All these will not be done for the festivals only. These festivals have some sort of commercial aspects that will be fully exploited like exhibitions, commercialization of certain activities like merchandising e.t.c. which can be sold in art galleries and museums. I believe the success and upward growth of participants in these competitions should give gov’t an assignment to come up with creative ways of growing the industry. But one starting point is increase of the budget and capacity of the Department of Arts and Culture. P 100million from the Alcohol Levy to the Department will not be a bad start.
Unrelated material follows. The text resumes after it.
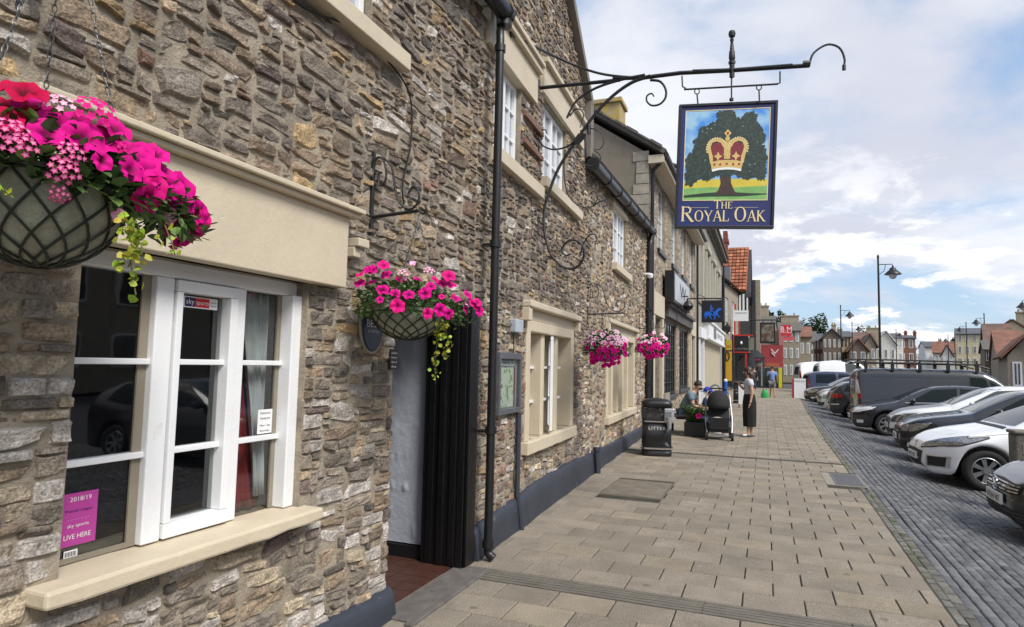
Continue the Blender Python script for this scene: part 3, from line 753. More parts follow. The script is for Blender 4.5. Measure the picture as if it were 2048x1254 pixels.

This will go into employing staff countrywide, opening offices, workshops and capacity building, business mentoring of artists in rural areas like Kgalagadi, projects funding and general re-branding of the sector. My partying shot is there is a need for tax exemption, there is a need for H.E. S.K.I. Khama and Minister of Youth, Sports and Culture to come together with artists to map a way of growing these festivals further. It will be unfortunate if in the coming three years we are meeting because participation numbers have gone down, over and above everything. The National Arts Council is needed now especially from a research point of view to give strategic direction and credibility to some of our ideas.